Un mouvement très important se développe en Corse, et il est nécessaire que l’opinion française et internationale en soit mieux informée, au moment où la tentative d’assassinat d’Yvan Colonna doit nous conduire à voir, non à oublier, la profondeur de la brutalité de l’État et de la justice.
De plus en plus nombreux, des Corses sont réprimés par la brutalité policière, pour s’être refusés à l’horreur survenue à Yvan Colonna. Cette révolte part d’un bon sentiment de vengeance, de l’envie de montrer à l’ennemi qu’on ne détruit pas un homme sans en subir les conséquences. Telle est la mélodie de cette révolte. Pour les Corses, cette révolte poursuivie par des moyens insurrectionnels est sans équivoque. C’est une révolte d’indépendance. Elle révèle une nouvelle fois le caractère salutaire d’une vengeance par les éclats symphoniques de la révolte, la joie de tenir en respect l’ennemi, de leur rappeler qu’ils ne sont pas les bienvenus ici-bas.
À ce sérieux du peuple corse, et comme en miroir, répond le mépris des gouvernants et des gestionnaires, leur mépris sans limites, et ceci est leur forme de sérieux propre, c’est le sérieux des gouvernants. C’est aujourd’hui principalement le sérieux de la police qui s’échine à maintenir l’ordre, à maintenir la terreur sur corps, sur la joie, sur la tristesse, sur tout sentiment qui déborde l’existence moribonde de cette tyrannie. L’État crache chaque jour sur l’histoire des vaincues, pour brandir son insignifiant grand récit. C’est dans ces conditions que beaucoup en sont venus à remettre en cause le sens des valeurs et des obligations de ce grand récit. Nous n’appartenons pas à ce grand récit, nous appartenons à d’autres mots, à un autre langage qui prendre consistance dans des bifurcations historiques, c’est-à-dire nous expérimentons une autre histoire. En prendre acte, c’est ne rien attendre d’un quelconque gouvernement qu’il soit de gauche ou de droite et de toutes leurs nuances insipides. On se bat aujourd’hui contre un monde.

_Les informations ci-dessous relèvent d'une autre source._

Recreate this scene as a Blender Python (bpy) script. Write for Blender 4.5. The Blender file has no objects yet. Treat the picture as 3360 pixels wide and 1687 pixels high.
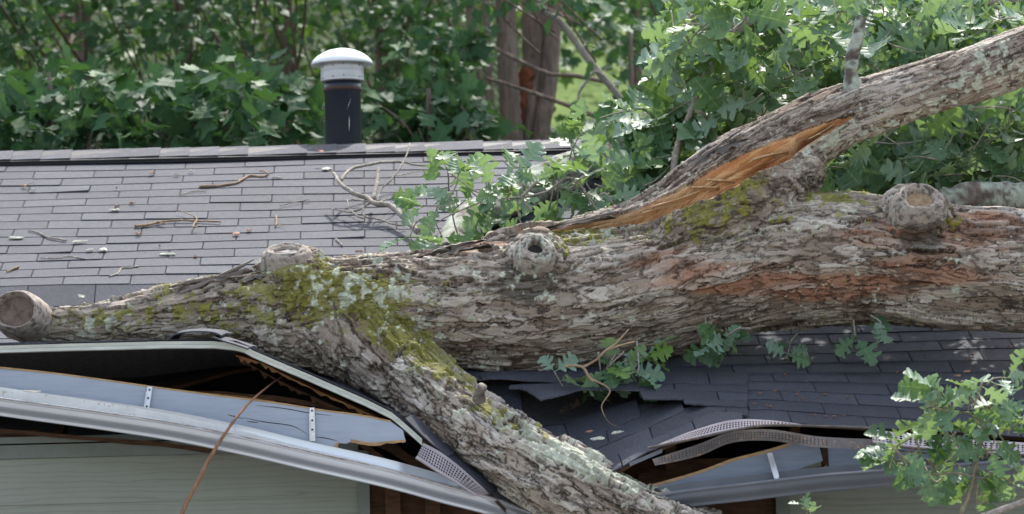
import bpy, math, random
import numpy as np
from mathutils import Vector, Matrix

SC = bpy.context.scene
COL = SC.collection
rng = np.random.default_rng(7)
random.seed(7)

# ------------------------------------------------------------------ camera, light, exposure
F = 10310.0
TILT, ROLL = math.radians(4.9), math.radians(-1.5)
CZ = 2.0
cam_d = bpy.data.cameras.new("camera")
cam = bpy.data.objects.new("camera", cam_d)
COL.objects.link(cam)
cam_d.sensor_fit = 'HORIZONTAL'
cam_d.sensor_width = 36.0
cam_d.lens = 36.0 * F / 3360.0
cam_d.clip_end = 500
cam.matrix_world = Matrix.Translation((0, 0, CZ)) @ Matrix.Rotation(math.pi/2 + TILT, 4, 'X') @ Matrix.Rotation(ROLL, 4, 'Z')
cam_d.dof.use_dof = True
cam_d.dof.focus_distance = 13.2
cam_d.dof.aperture_fstop = 4.2
SC.camera = cam

SUN_EL, SUN_AZ = math.radians(57), math.radians(14)     # sun high behind the house, a little to the right
w = bpy.data.worlds.new("World"); SC.world = w; w.use_nodes = True
nt = w.node_tree
sky = nt.nodes.new("ShaderNodeTexSky"); sky.sky_type = 'NISHITA'; sky.sun_disc = False
sky.sun_elevation = SUN_EL; sky.sun_rotation = SUN_AZ
sky.air_density = 1.0; sky.dust_density = 2.5; sky.ozone_density = 1.0
bg = nt.nodes["Background"]; bg.inputs[1].default_value = 0.15
hz = nt.nodes.new("ShaderNodeHueSaturation"); hz.inputs['Saturation'].default_value = 0.62     # thin summer haze: a paler sky
nt.links.new(sky.outputs[0], hz.inputs['Color']); nt.links.new(hz.outputs[0], bg.inputs[0])
sd = bpy.data.lights.new("sun", 'SUN'); sd.energy = 2.0; sd.angle = math.radians(0.6); sd.color = (1.0, 0.96, 0.90)
sun = bpy.data.objects.new("sun", sd); COL.objects.link(sun)
sdir = Vector((math.sin(SUN_AZ)*math.cos(SUN_EL), math.cos(SUN_AZ)*math.cos(SUN_EL), math.sin(SUN_EL)))
sun.rotation_euler = sdir.to_track_quat('Z', 'Y').to_euler()
SC.view_settings.view_transform = 'Standard'; SC.view_settings.look = 'None'
SC.view_settings.exposure = 1.5; SC.view_settings.gamma = 1.0

# ------------------------------------------------------------------ helpers
def _R():
    a = math.pi/2 + TILT
    rx = np.array([[1,0,0],[0,math.cos(a),-math.sin(a)],[0,math.sin(a),math.cos(a)]])
    rz = np.array([[math.cos(ROLL),-math.sin(ROLL),0],[math.sin(ROLL),math.cos(ROLL),0],[0,0,1]])
    return rx @ rz
RM = _R(); CP = np.array([0,0,CZ])
def ray(x, y): return RM @ np.array([(x-1680)/F, (843.5-y)/F, -1.0])
def px(x, y, D):                      # point seen at photo pixel (x, y), D metres away in depth
    d = ray(x, y); return CP + d*(D/d[1])
K = 3360/2576.0
def Q(x, y, D): return px(x*K, y*K, D)
def projq(P):                         # world -> pixel in the 2576 wide picture
    q = (np.asarray(P) - CP) @ RM
    return (1680 + F*q[...,0]/-q[...,2])/K, (843.5 - F*q[...,1]/-q[...,2])/K
def z1(x, y): return (x/2.1544, 1087+y/2.1544)
def z2(x, y): return (800+x/2.1544, 1087+y/2.1544)
def z3(x, y): return (1500+x/2.1544, 1087+y/2.1544)
def z4(x, y): return (2460+x/2.1544, 1087+y/2.1544)
def r3(x, y): return (2160+x/2.1467, y/2.1467)
def r4(x, y): return (x/2.1467, 500+y/2.1467)
def r5(x, y): return (1000+x/2.1467, 500+y/2.1467)
def nrm(v): v = np.asarray(v, float); return v/(np.linalg.norm(v)+1e-12)

def mesh_np(name, V, faces, mats=(), parent=None, attrs=None, smooth=False, mi=None, obj=True):
    """faces: list of int arrays (M,3) / (M,4)"""
    me = bpy.data.meshes.new(name)
    V = np.asarray(V, np.float32)
    if not isinstance(faces, (list, tuple)): faces = [faces]
    faces = [np.asarray(f, np.int32) for f in faces if len(f)]
    nl = sum(f.size for f in faces); nf = sum(len(f) for f in faces)
    me.vertices.add(len(V)); me.vertices.foreach_set("co", V.ravel())
    me.loops.add(nl); me.polygons.add(nf)
    me.loops.foreach_set("vertex_index", np.concatenate([f.ravel() for f in faces]))
    tot = np.concatenate([np.full(len(f), f.shape[1], np.int32) for f in faces])
    st = np.concatenate([[0], np.cumsum(tot)[:-1]]).astype(np.int32)
    me.polygons.foreach_set("loop_start", st)
    me.polygons.foreach_set("loop_total", tot)
    me.polygons.foreach_set("use_smooth", np.full(nf, bool(smooth)))
    if mi is not None: me.polygons.foreach_set("material_index", np.asarray(mi, np.int32))
    for m in (mats if isinstance(mats, (list, tuple)) else [mats]): me.materials.append(m)
    for k, a in (attrs or {}).items():
        a = np.asarray(a, np.float32)
        if a.ndim == 1:
            at = me.attributes.new(k, 'FLOAT', 'POINT'); at.data.foreach_set("value", a)
        else:
            if a.shape[1] == 3: a = np.hstack([a, np.ones((len(a),1), np.float32)])
            at = me.attributes.new(k, 'FLOAT_COLOR', 'POINT'); at.data.foreach_set("color", a.ravel())
    me.update(calc_edges=True); me.validate()
    if not obj: return me
    o = bpy.data.objects.new(name, me); COL.objects.link(o)
    if parent: o.parent = parent
    return o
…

Une certaine sensibilité s’est trouvée posée dès le début de la révolte. Celle-ci se prolongeant, il est normal que cette sensibilité se soit résolue concrètement dans des gestes toujours plus nombreux d’insoumission, de désertion, aussi bien que de protection et d’aide aux insurgés corses. Mouvements libres qui se sont développés en marge de tous les partis officiels, sans leur aide et, à la fin, malgré leur désaveu. Encore une fois, en dehors des cadres et des mots d’ordre préétablis, une résistance est née, par un sentiment commun, cherchant et inventant des formes d’action et des moyens de lutte en rapport avec une situation dont les médias dans leur ensemble et en accord avec le récit de l’État, se sont entendus à ne pas en reconnaître le sens et les exigences véritables.
Considérant que chacun doit se prononcer sur des gestes qu’il est désormais impossible de présenter comme des faits divers de l’aventure individuelle, considérant qu’eux-mêmes, à leur place et selon leurs moyens, ont un sentiment éthique d’intervenir, non pas pour donner des conseils aux hommes et aux femmes qui ont à se décider personnellement face à des problèmes aussi graves, mais pour demander à ceux qui les jugent de ne pas se laisser prendre à l’équivoque des mots et des valeurs, déclarent : Nous respectons et jugeons justifié soutenir par quelques moyens que soi la révolte du peuple corse.
Nous respectons et jugeons justifiée la conduite de toutes personnes qui estiment depuis leur sensibilité la nécessité d’apporter aide et protection aux Corses opprimés au nom du peuple français.
La cause du peuple corse, qui contribue de façon décisive à ruiner un système colonial, injuste et destructeur est la cause de tous les hommes et femmes libres.